• [DATA LINES]:
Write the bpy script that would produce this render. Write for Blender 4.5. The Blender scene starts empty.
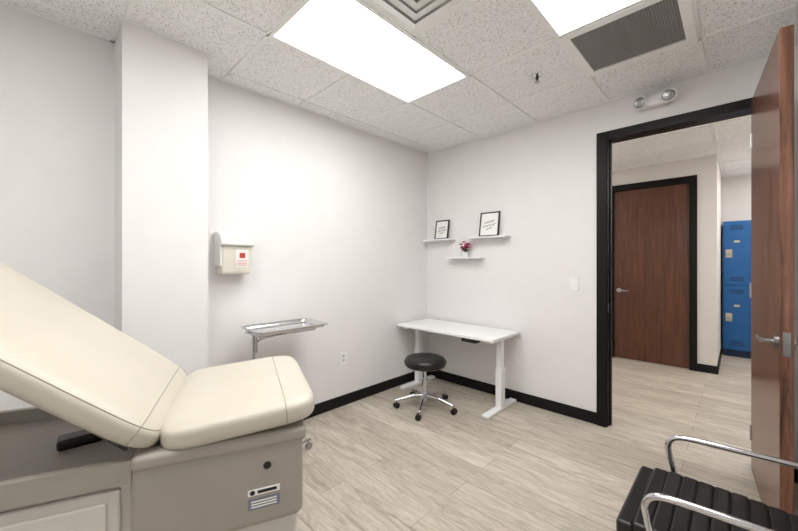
import bpy, bmesh, math, random
from mathutils import Vector, Matrix
random.seed(4)
scene=bpy.context.scene
try:
    scene.view_settings.view_transform='Standard'
    scene.view_settings.look='None'
except Exception: pass
H=2.74
# ---------------------------------------------------------------- materials
def newmat(name):
    m=bpy.data.materials.new(name); m.use_nodes=True
    nt=m.node_tree; b=nt.nodes['Principled BSDF']
    return m,nt,b
def lin(c):
    return tuple(((v/255)/12.92 if v/255<=0.04045 else ((v/255+0.055)/1.055)**2.4) for v in c)+(1,)
def mat(name,rgb,rough=.5,metal=0,bump=0,bscale=200,var=0,coat=0,spec=.5):
    m,nt,b=newmat(name)
    c=lin(rgb)
    b.inputs['Base Color'].default_value=c
    b.inputs['Roughness'].default_value=rough
    b.inputs['Metallic'].default_value=metal
    b.inputs['Specular IOR Level'].default_value=spec
    b.inputs['Coat Weight'].default_value=coat
    tc=nt.nodes.new('ShaderNodeTexCoord')
    n=nt.nodes.new('ShaderNodeTexNoise'); n.inputs['Scale'].default_value=bscale; n.inputs['Detail'].default_value=3
    nt.links.new(tc.outputs['Object'],n.inputs['Vector'])
    if var>0:
        n2=nt.nodes.new('ShaderNodeTexNoise'); n2.inputs['Scale'].default_value=6
        nt.links.new(tc.outputs['Object'],n2.inputs['Vector'])
        r=nt.nodes.new('ShaderNodeValToRGB')
        r.color_ramp.elements[0].position=.3; r.color_ramp.elements[1].position=.7
        r.color_ramp.elements[0].color=tuple(v*(1-var) for v in c[:3])+(1,)
        r.color_ramp.elements[1].color=tuple(min(1,v*(1+var)) for v in c[:3])+(1,)
        nt.links.new(n2.outputs['Fac'],r.inputs['Fac']); nt.links.new(r.outputs['Color'],b.inputs['Base Color'])
    if bump>0:
        bp=nt.nodes.new('ShaderNodeBump'); bp.inputs['Strength'].default_value=bump; bp.inputs['Distance'].default_value=.002
        nt.links.new(n.outputs['Fac'],bp.inputs['Height']); nt.links.new(bp.outputs['Normal'],b.inputs['Normal'])
    return m
def emis(name,rgb,s):
    m=bpy.data.materials.new(name); m.use_nodes=True; nt=m.node_tree; nt.nodes.clear()
    e=nt.nodes.new('ShaderNodeEmission'); e.inputs[0].default_value=lin(rgb); e.inputs[1].default_value=s
    o=nt.nodes.new('ShaderNodeOutputMaterial'); nt.links.new(e.outputs[0],o.inputs[0]); return m
M={}
M['wall']=mat('wall_paint',(230,228,227),.75,bump=.5,bscale=110,var=.012)
M['hallwall']=mat('hall_wall_paint',(218,212,207),.75,bump=.25,bscale=140)
M['black']=mat('black_trim',(17,14,14),.42,spec=.22)
M['base']=mat('black_rubber_base',(16,16,17),.5,spec=.25)
M['white']=mat('white_laminate',(238,238,239),.35)
M['grid']=mat('grid_white',(242,242,241),.5)
M['chrome']=mat('chrome',(208,208,211),.13,metal=1)
M['steel']=mat('brushed_steel',(170,170,171),.28,metal=1,bump=.1,bscale=300)
M['tray']=mat('polished_tray_steel',(214,214,216),.16,metal=1)
M['vinylb']=mat('black_vinyl',(13,13,14),.33,bump=.3,bscale=350)
M['blackp']=mat('black_plastic',(13,13,14),.4)
M['cream']=mat('cream_vinyl',(196,189,175),.32,bump=.35,bscale=380,var=.02)
M['pipe']=mat('cream_seam',(158,149,134),.5)
M['taupe']=mat('taupe_plastic',(160,154,144),.5,bump=.3,bscale=420,var=.03)
M['ltaupe']=mat('light_panel_plastic',(206,202,195),.45)
M['vent']=mat('vent_grey',(150,149,147),.5)
M['throat']=mat('diffuser_inner',(196,195,192),.6)
M['dark']=mat('dark_hollow_shade',(66,66,68),.8)  # dark colour stands in for the shade inside openings
M['bin']=mat('cream_bin_plastic',(222,217,204),.25)
M['binlid']=mat('bin_cabinet_plastic',(224,223,220),.3)
M['paper']=mat('paper',(240,239,236),.7)
M['red']=mat('red_print',(190,72,56),.5)
M['grey']=mat('grey_print',(120,125,140),.5)
M['blue']=mat('blue_locker_paint',(18,88,148),.4)
M['blued']=mat('dark_blue_slot',(8,36,68),.6)
M['tan']=mat('tan_plate',(190,180,150),.4,metal=.3)
M['pink']=mat('pink_petal',(190,50,110),.6)
M['pink2']=mat('magenta_petal',(140,20,66),.6)
M['leaf']=mat('green_leaf',(60,85,50),.6)
M['glass']=mat('lamp_lens',(150,150,150),.2,metal=.7)
M['lit']=emis('troffer_lens',(255,255,253),12.8)
M['lith']=emis('hall_added_light_lens',(255,253,249),12.3)  # glow for the unseen troffers added to light the hall
# ceiling tile
m,nt,b=newmat('acoustic_tile'); M['tile']=m
tc=nt.nodes.new('ShaderNodeTexCoord')
n=nt.nodes.new('ShaderNodeTexNoise'); n.inputs['Scale'].default_value=105; n.inputs['Detail'].default_value=5; n.inputs['Roughness'].default_value=.68
nt.links.new(tc.outputs['Object'],n.inputs['Vector'])
r=nt.nodes.new('ShaderNodeValToRGB'); r.color_ramp.elements[0].position=.34; r.color_ramp.elements[1].position=.48
r.color_ramp.elements[0].color=lin((172,172,172)); r.color_ramp.elements[1].color=lin((246,246,246))
nt.links.new(n.outputs['Fac'],r.inputs['Fac']); nt.links.new(r.outputs['Color'],b.inputs['Base Color'])
bp=nt.nodes.new('ShaderNodeBump'); bp.inputs['Strength'].default_value=.4; bp.inputs['Distance'].default_value=.003
nt.links.new(n.outputs['Fac'],bp.inputs['Height']); nt.links.new(bp.outputs['Normal'],b.inputs['Normal'])
b.inputs['Roughness'].default_value=.9
# floor planks
m,nt,b=newmat('oak_vinyl_planks'); M['floor']=m
tc=nt.nodes.new('ShaderNodeTexCoord')
br=nt.nodes.new('ShaderNodeTexBrick'); br.offset=.37; br.inputs['Scale'].default_value=1
br.inputs['Brick Width'].default_value=1.52; br.inputs['Row Height'].default_value=.18
br.inputs['Mortar Size'].default_value=.0018; br.inputs['Mortar Smooth'].default_value=.3
br.inputs['Color1'].default_value=lin((213,204,190)); br.inputs['Color2'].default_value=lin((192,182,168)); br.inputs['Mortar'].default_value=lin((140,130,116))
nt.links.new(tc.outputs['Object'],br.inputs['Vector'])
mp=nt.nodes.new('ShaderNodeMapping'); mp.inputs['Scale'].default_value=(1.3,8,1)
nt.links.new(tc.outputs['Object'],mp.inputs['Vector'])
n=nt.nodes.new('ShaderNodeTexNoise'); n.inputs['Scale'].default_value=2.2; n.inputs['Detail'].default_value=9; n.inputs['Roughness'].default_value=.74; n.inputs['Distortion'].default_value=1.4
nt.links.new(mp.outputs[0],n.inputs['Vector'])
r=nt.nodes.new('ShaderNodeValToRGB'); r.color_ramp.elements[0].position=.32; r.color_ramp.elements[1].position=.60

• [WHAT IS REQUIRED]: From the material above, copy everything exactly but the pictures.

• [OUTPUT OF THE TASK]:
Write the bpy script that would produce this render. Write for Blender 4.5. The Blender scene starts empty.
import bpy, bmesh, math, random
from mathutils import Vector, Matrix
random.seed(4)
scene=bpy.context.scene
try:
    scene.view_settings.view_transform='Standard'
    scene.view_settings.look='None'
except Exception: pass
H=2.74
# ---------------------------------------------------------------- materials
def newmat(name):
    m=bpy.data.materials.new(name); m.use_nodes=True
    nt=m.node_tree; b=nt.nodes['Principled BSDF']
    return m,nt,b
def lin(c):
    return tuple(((v/255)/12.92 if v/255<=0.04045 else ((v/255+0.055)/1.055)**2.4) for v in c)+(1,)
def mat(name,rgb,rough=.5,metal=0,bump=0,bscale=200,var=0,coat=0,spec=.5):
    m,nt,b=newmat(name)
    c=lin(rgb)
    b.inputs['Base Color'].default_value=c
    b.inputs['Roughness'].default_value=rough
    b.inputs['Metallic'].default_value=metal
    b.inputs['Specular IOR Level'].default_value=spec
    b.inputs['Coat Weight'].default_value=coat
    tc=nt.nodes.new('ShaderNodeTexCoord')
    n=nt.nodes.new('ShaderNodeTexNoise'); n.inputs['Scale'].default_value=bscale; n.inputs['Detail'].default_value=3
    nt.links.new(tc.outputs['Object'],n.inputs['Vector'])
    if var>0:
        n2=nt.nodes.new('ShaderNodeTexNoise'); n2.inputs['Scale'].default_value=6
        nt.links.new(tc.outputs['Object'],n2.inputs['Vector'])
        r=nt.nodes.new('ShaderNodeValToRGB')
        r.color_ramp.elements[0].position=.3; r.color_ramp.elements[1].position=.7
        r.color_ramp.elements[0].color=tuple(v*(1-var) for v in c[:3])+(1,)
        r.color_ramp.elements[1].color=tuple(min(1,v*(1+var)) for v in c[:3])+(1,)
        nt.links.new(n2.outputs['Fac'],r.inputs['Fac']); nt.links.new(r.outputs['Color'],b.inputs['Base Color'])
    if bump>0:
        bp=nt.nodes.new('ShaderNodeBump'); bp.inputs['Strength'].default_value=bump; bp.inputs['Distance'].default_value=.002
        nt.links.new(n.outputs['Fac'],bp.inputs['Height']); nt.links.new(bp.outputs['Normal'],b.inputs['Normal'])
    return m
def emis(name,rgb,s):
    m=bpy.data.materials.new(name); m.use_nodes=True; nt=m.node_tree; nt.nodes.clear()
    e=nt.nodes.new('ShaderNodeEmission'); e.inputs[0].default_value=lin(rgb); e.inputs[1].default_value=s
    o=nt.nodes.new('ShaderNodeOutputMaterial'); nt.links.new(e.outputs[0],o.inputs[0]); return m
M={}
M['wall']=mat('wall_paint',(230,228,227),.75,bump=.5,bscale=110,var=.012)
M['hallwall']=mat('hall_wall_paint',(218,212,207),.75,bump=.25,bscale=140)
M['black']=mat('black_trim',(17,14,14),.42,spec=.22)
M['base']=mat('black_rubber_base',(16,16,17),.5,spec=.25)
M['white']=mat('white_laminate',(238,238,239),.35)
M['grid']=mat('grid_white',(242,242,241),.5)
M['chrome']=mat('chrome',(208,208,211),.13,metal=1)
M['steel']=mat('brushed_steel',(170,170,171),.28,metal=1,bump=.1,bscale=300)
M['tray']=mat('polished_tray_steel',(214,214,216),.16,metal=1)
M['vinylb']=mat('black_vinyl',(13,13,14),.33,bump=.3,bscale=350)
M['blackp']=mat('black_plastic',(13,13,14),.4)
M['cream']=mat('cream_vinyl',(196,189,175),.32,bump=.35,bscale=380,var=.02)
M['pipe']=mat('cream_seam',(158,149,134),.5)
M['taupe']=mat('taupe_plastic',(160,154,144),.5,bump=.3,bscale=420,var=.03)
M['ltaupe']=mat('light_panel_plastic',(206,202,195),.45)
M['vent']=mat('vent_grey',(150,149,147),.5)
M['throat']=mat('diffuser_inner',(196,195,192),.6)
M['dark']=mat('dark_hollow_shade',(66,66,68),.8)  # dark colour stands in for the shade inside openings
M['bin']=mat('cream_bin_plastic',(222,217,204),.25)
M['binlid']=mat('bin_cabinet_plastic',(224,223,220),.3)
M['paper']=mat('paper',(240,239,236),.7)
M['red']=mat('red_print',(190,72,56),.5)
M['grey']=mat('grey_print',(120,125,140),.5)
M['blue']=mat('blue_locker_paint',(18,88,148),.4)
M['blued']=mat('dark_blue_slot',(8,36,68),.6)
M['tan']=mat('tan_plate',(190,180,150),.4,metal=.3)
M['pink']=mat('pink_petal',(190,50,110),.6)
M['pink2']=mat('magenta_petal',(140,20,66),.6)
M['leaf']=mat('green_leaf',(60,85,50),.6)
M['glass']=mat('lamp_lens',(150,150,150),.2,metal=.7)
M['lit']=emis('troffer_lens',(255,255,253),12.8)
M['lith']=emis('hall_added_light_lens',(255,253,249),12.3)  # glow for the unseen troffers added to light the hall
# ceiling tile
m,nt,b=newmat('acoustic_tile'); M['tile']=m
tc=nt.nodes.new('ShaderNodeTexCoord')
n=nt.nodes.new('ShaderNodeTexNoise'); n.inputs['Scale'].default_value=105; n.inputs['Detail'].default_value=5; n.inputs['Roughness'].default_value=.68
nt.links.new(tc.outputs['Object'],n.inputs['Vector'])
r=nt.nodes.new('ShaderNodeValToRGB'); r.color_ramp.elements[0].position=.34; r.color_ramp.elements[1].position=.48
r.color_ramp.elements[0].color=lin((172,172,172)); r.color_ramp.elements[1].color=lin((246,246,246))
nt.links.new(n.outputs['Fac'],r.inputs['Fac']); nt.links.new(r.outputs['Color'],b.inputs['Base Color'])
bp=nt.nodes.new('ShaderNodeBump'); bp.inputs['Strength'].default_value=.4; bp.inputs['Distance'].default_value=.003
nt.links.new(n.outputs['Fac'],bp.inputs['Height']); nt.links.new(bp.outputs['Normal'],b.inputs['Normal'])
b.inputs['Roughness'].default_value=.9
# floor planks
m,nt,b=newmat('oak_vinyl_planks'); M['floor']=m
tc=nt.nodes.new('ShaderNodeTexCoord')
br=nt.nodes.new('ShaderNodeTexBrick'); br.offset=.37; br.inputs['Scale'].default_value=1
br.inputs['Brick Width'].default_value=1.52; br.inputs['Row Height'].default_value=.18
br.inputs['Mortar Size'].default_value=.0018; br.inputs['Mortar Smooth'].default_value=.3
br.inputs['Color1'].default_value=lin((213,204,190)); br.inputs['Color2'].default_value=lin((192,182,168)); br.inputs['Mortar'].default_value=lin((140,130,116))
nt.links.new(tc.outputs['Object'],br.inputs['Vector'])
mp=nt.nodes.new('ShaderNodeMapping'); mp.inputs['Scale'].default_value=(1.3,8,1)
nt.links.new(tc.outputs['Object'],mp.inputs['Vector'])
n=nt.nodes.new('ShaderNodeTexNoise'); n.inputs['Scale'].default_value=2.2; n.inputs['Detail'].default_value=9; n.inputs['Roughness'].default_value=.74; n.inputs['Distortion'].default_value=1.4
nt.links.new(mp.outputs[0],n.inputs['Vector'])
r=nt.nodes.new('ShaderNodeValToRGB'); r.color_ramp.elements[0].position=.32; r.color_ramp.elements[1].position=.60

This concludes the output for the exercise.